● Written request
Return each line of the data below exactly, omitting any pictures.

------------------------------------

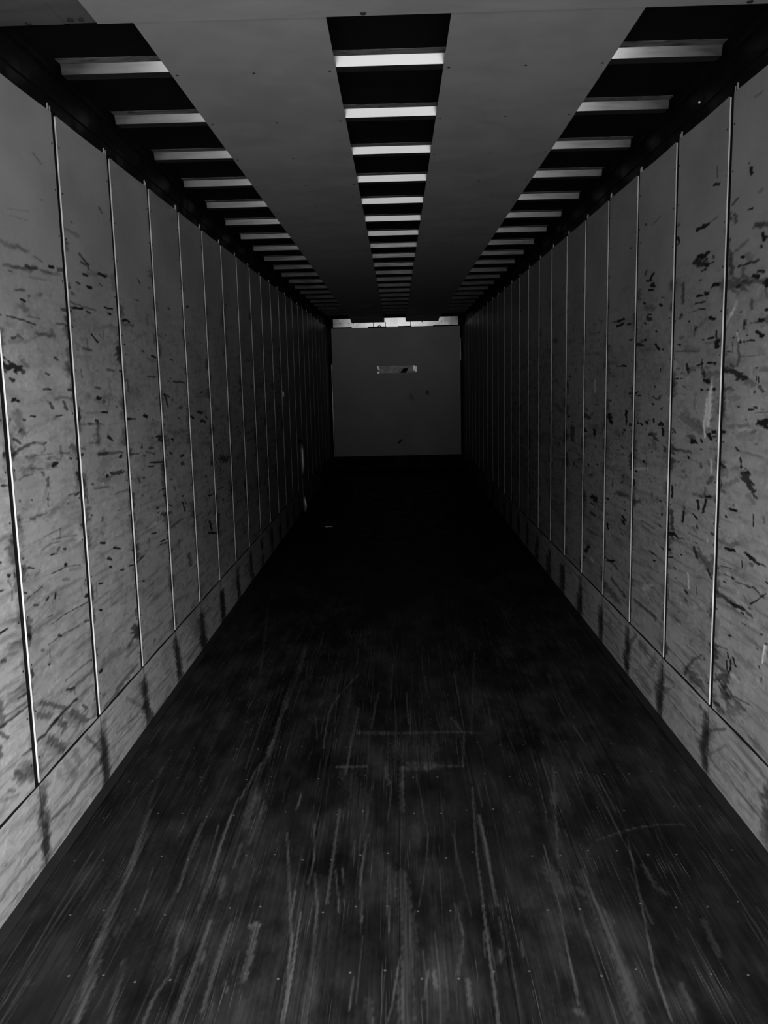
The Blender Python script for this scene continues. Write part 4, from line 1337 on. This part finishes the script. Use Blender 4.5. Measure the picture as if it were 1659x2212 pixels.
o = boxes('kick_plate', [(-1.24, 1.24, BACK-.012, BACK+.03, 0, .2545)], DARKP); tag(o, 'black kick plate along the floor below the far grey panel', 'kick plate')
o = boxes('trim_5', [(-1.255, -1.215, BACK+.002, BACK+.03, .25, 2.60), (1.22, 1.255, BACK+.002, BACK+.03, .25, 2.60)], DARKP)
o['kind'] = 'structure'
# placard with torn ends
t = thing('worn_placard', 'narrow horizontal sticker with torn bright ends on the far grey panel', 'sticker', (.02, BACK-.003, 1.86))
PLM = metal_sheet('faded_sticker', .45*1.25, .42, .6, .25, (9, 1, 20))
BRT = metal_sheet('torn_foil', .85, .27, .9, .5, (30, 1, 40))
boxes('sticker_sheet', [(-.365, .365, -.001, .001, -.065, .068)], PLM, t)
for q in ((-.368, -.345, -.0022, -.0011, .02, .068), (-.352, -.325, -.0022, -.0011, -.005, .022), (-.368, -.330, -.0022, -.0011, -.064, -.04)): boxes('torn_scrap', [q], BRT, t)
for q in ((.305, .337, -.0022, -.0011, -.03, .066), (.338, .365, -.0022, -.0011, -.045, .05)): boxes('torn_scrap', [q], BRT, t)
V = [(.05, -.0025, -.062), (.10, -.0025, -.015), (.115, -.0025, .015), (.19, -.0025, .022), (.205, -.0025, -.012), (.185, -.0025, -.032), (.16, -.0025, -.065)]
put('dark_smear', mesh('dark_smear', V, [tuple(range(len(V)))], SPOTM), None, t)
# bright rail over the bulkhead
t = thing('riveted_rail', 'bright aluminium rail with rivets over the top of the far grey panel', 'rail', (0, BACK, 2.63)); t.rotation_euler = (.06, 0, 0)      # leans slightly into the trailer
boxes('rail', [(-1.145, 1.165, -.020, .03, .022, .172)], RAILB, t)
boxes('lower_lip', [(-.80, -.50, -.028, -.02, .006, .020), (-.16, .05, -.028, -.02, .006, .018), (.30, .70, -.028, -.02, .010, .020)], RAILB, t)
boxes('centre_plate', [(-.165, .235, -.026, -.0205, .045, .172)], RAILB, t)['label'] = 'raised brighter centre plate'
for xx in (-1.02, -.85, -.77, -.57, .50, .86): 
    s = bpy.data.objects.new('rivet', dome('rivet', .011, .004, RIVETM, (0, -1, 0))); C.objects.link(s); s.parent = t; s.location = (xx, -.0205, .09)
boxes('splice_gap', [(-.405, -.395, -.0225, -.0203, .022, .10), (-.185, -.172, -.0225, -.0203, .022, .10), (.28, .29, -.0225, -.0203, .022, .13)], SPOTM, t)
V, Fc = [], []
for i in range(13):
    q = math.pi*i/12
    for rr in (.028, .042): V.append((-.29+rr*math.cos(q), -.03, .0+rr*math.sin(q))); V.append((-.29+rr*math.cos(q), -.022, .0+rr*math.sin(q)))
for i in range(12):
    b_ = 4*i; Fc += [(b_, b_+2, b_+6, b_+4), (b_+1, b_+5, b_+7, b_+3), (b_, b_+4, b_+5, b_+1), (b_+2, b_+3, b_+7, b_+6)]
put('loop', mesh('loop', V, Fc, SPOTM), None, t)

# ------------------------------------------------------------------ small things in the dark
# webbing strap hanging off the left wall
pts = [(-1.222, .90, .020, 70), (-1.219, .84, .026, 35), (-1.217, .76, .027, 10), (-1.214, .68, .025, 0), (-1.214, .60, .024, 15), (-1.217, .53, .022, 35), (-1.220, .45, .020, 62), (-1.221, .38, .020, 84),
       (-1.219, .30, .020, 80), (-1.213, .22, .021, 52), (-1.204, .14, .024, 20), (-1.199, .08, .025, 5), (-1.203, .02, .022, 30), (-1.212, .004, .018, 55)]
V, Fc = [], []
sub = []
for i in range(len(pts)-1):
    for q in range(4):
        f_ = q/4; sub.append(tuple(pts[i][c]*(1-f_)+pts[i+1][c]*f_ for c in range(4)))
sub.append(pts[-1])
for x, z, hw, an in sub:
    an = math.radians(an); dx, dy = hw*math.cos(an), hw*math.sin(an)
    for s_ in (-1, 1):
        for th in (-.0009, .0009): V.append((x+s_*dx-th*math.sin(an)+1.22, s_*dy-th*math.cos(an), z))
for i in range(len(sub)-1):
    a = 4*i; b_ = a+4; Fc += [(a, a+2, b_+2, b_), (a+1, b_+1, b_+3, a+3), (a, b_, b_+1, a+1), (a+2, a+3, b_+3, b_+2)]
t = thing('cargo_strap', 'pale twisted webbing strap hanging down the left wall in the dark', 'strap', (-1.22, 10.9, 0))
put('webbing', mesh('webbing', V, Fc, STRAPM, True), None, t)
boxes('anchor_clip', [(-.03, .012, -.012, .012, .885, .925)], POSTM, t)
o = boxes('wall_clip', [(-1.2505, -1.234, 9.50, 9.512, 1.50, 1.55), (-1.2505, -1.248, 9.49, 9.52, 1.49, 1.56)], TRIMM)
tag(o, 'small pale metal clip on the left wall above and before the strap', 'clip')
o = boxes('metal_strip', [(-.845, -.765, 9.72, 9.735, 0.0, .006), (-.845, -.835, 9.70, 9.735, 0.0, .004)], NUBM)
tag(o, 'tiny shiny metal strip lying on the dark floor below the far panel corner', 'metal strip')
# small bright rivet head on the right top rail
s = bpy.data.objects.new('rail_bolt', dome('rail_bolt', .006, .006, NUBM, (-.8, -.6, 0))); C.objects.link(s); s.location = (1.252, 3.70, 2.722)
tag(s, 'small bright bolt head on the dark rail above the right wall', 'bolt')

------------------------------------

● Task result
The Blender Python script for this scene continues. Write part 4, from line 1337 on. This part finishes the script. Use Blender 4.5. Measure the picture as if it were 1659x2212 pixels.
o = boxes('kick_plate', [(-1.24, 1.24, BACK-.012, BACK+.03, 0, .2545)], DARKP); tag(o, 'black kick plate along the floor below the far grey panel', 'kick plate')
o = boxes('trim_5', [(-1.255, -1.215, BACK+.002, BACK+.03, .25, 2.60), (1.22, 1.255, BACK+.002, BACK+.03, .25, 2.60)], DARKP)
o['kind'] = 'structure'
# placard with torn ends
t = thing('worn_placard', 'narrow horizontal sticker with torn bright ends on the far grey panel', 'sticker', (.02, BACK-.003, 1.86))
PLM = metal_sheet('faded_sticker', .45*1.25, .42, .6, .25, (9, 1, 20))
BRT = metal_sheet('torn_foil', .85, .27, .9, .5, (30, 1, 40))
boxes('sticker_sheet', [(-.365, .365, -.001, .001, -.065, .068)], PLM, t)
for q in ((-.368, -.345, -.0022, -.0011, .02, .068), (-.352, -.325, -.0022, -.0011, -.005, .022), (-.368, -.330, -.0022, -.0011, -.064, -.04)): boxes('torn_scrap', [q], BRT, t)
for q in ((.305, .337, -.0022, -.0011, -.03, .066), (.338, .365, -.0022, -.0011, -.045, .05)): boxes('torn_scrap', [q], BRT, t)
V = [(.05, -.0025, -.062), (.10, -.0025, -.015), (.115, -.0025, .015), (.19, -.0025, .022), (.205, -.0025, -.012), (.185, -.0025, -.032), (.16, -.0025, -.065)]
put('dark_smear', mesh('dark_smear', V, [tuple(range(len(V)))], SPOTM), None, t)
# bright rail over the bulkhead
t = thing('riveted_rail', 'bright aluminium rail with rivets over the top of the far grey panel', 'rail', (0, BACK, 2.63)); t.rotation_euler = (.06, 0, 0)      # leans slightly into the trailer
boxes('rail', [(-1.145, 1.165, -.020, .03, .022, .172)], RAILB, t)
boxes('lower_lip', [(-.80, -.50, -.028, -.02, .006, .020), (-.16, .05, -.028, -.02, .006, .018), (.30, .70, -.028, -.02, .010, .020)], RAILB, t)
boxes('centre_plate', [(-.165, .235, -.026, -.0205, .045, .172)], RAILB, t)['label'] = 'raised brighter centre plate'
for xx in (-1.02, -.85, -.77, -.57, .50, .86): 
    s = bpy.data.objects.new('rivet', dome('rivet', .011, .004, RIVETM, (0, -1, 0))); C.objects.link(s); s.parent = t; s.location = (xx, -.0205, .09)
boxes('splice_gap', [(-.405, -.395, -.0225, -.0203, .022, .10), (-.185, -.172, -.0225, -.0203, .022, .10), (.28, .29, -.0225, -.0203, .022, .13)], SPOTM, t)
V, Fc = [], []
for i in range(13):
    q = math.pi*i/12
    for rr in (.028, .042): V.append((-.29+rr*math.cos(q), -.03, .0+rr*math.sin(q))); V.append((-.29+rr*math.cos(q), -.022, .0+rr*math.sin(q)))
for i in range(12):
    b_ = 4*i; Fc += [(b_, b_+2, b_+6, b_+4), (b_+1, b_+5, b_+7, b_+3), (b_, b_+4, b_+5, b_+1), (b_+2, b_+3, b_+7, b_+6)]
put('loop', mesh('loop', V, Fc, SPOTM), None, t)

# ------------------------------------------------------------------ small things in the dark
# webbing strap hanging off the left wall
pts = [(-1.222, .90, .020, 70), (-1.219, .84, .026, 35), (-1.217, .76, .027, 10), (-1.214, .68, .025, 0), (-1.214, .60, .024, 15), (-1.217, .53, .022, 35), (-1.220, .45, .020, 62), (-1.221, .38, .020, 84),
       (-1.219, .30, .020, 80), (-1.213, .22, .021, 52), (-1.204, .14, .024, 20), (-1.199, .08, .025, 5), (-1.203, .02, .022, 30), (-1.212, .004, .018, 55)]
V, Fc = [], []
sub = []
for i in range(len(pts)-1):
    for q in range(4):
        f_ = q/4; sub.append(tuple(pts[i][c]*(1-f_)+pts[i+1][c]*f_ for c in range(4)))
sub.append(pts[-1])
for x, z, hw, an in sub:
    an = math.radians(an); dx, dy = hw*math.cos(an), hw*math.sin(an)
    for s_ in (-1, 1):
        for th in (-.0009, .0009): V.append((x+s_*dx-th*math.sin(an)+1.22, s_*dy-th*math.cos(an), z))
for i in range(len(sub)-1):
    a = 4*i; b_ = a+4; Fc += [(a, a+2, b_+2, b_), (a+1, b_+1, b_+3, a+3), (a, b_, b_+1, a+1), (a+2, a+3, b_+3, b_+2)]
t = thing('cargo_strap', 'pale twisted webbing strap hanging down the left wall in the dark', 'strap', (-1.22, 10.9, 0))
put('webbing', mesh('webbing', V, Fc, STRAPM, True), None, t)
boxes('anchor_clip', [(-.03, .012, -.012, .012, .885, .925)], POSTM, t)
o = boxes('wall_clip', [(-1.2505, -1.234, 9.50, 9.512, 1.50, 1.55), (-1.2505, -1.248, 9.49, 9.52, 1.49, 1.56)], TRIMM)
tag(o, 'small pale metal clip on the left wall above and before the strap', 'clip')
o = boxes('metal_strip', [(-.845, -.765, 9.72, 9.735, 0.0, .006), (-.845, -.835, 9.70, 9.735, 0.0, .004)], NUBM)
tag(o, 'tiny shiny metal strip lying on the dark floor below the far panel corner', 'metal strip')
# small bright rivet head on the right top rail
s = bpy.data.objects.new('rail_bolt', dome('rail_bolt', .006, .006, NUBM, (-.8, -.6, 0))); C.objects.link(s); s.location = (1.252, 3.70, 2.722)
tag(s, 'small bright bolt head on the dark rail above the right wall', 'bolt')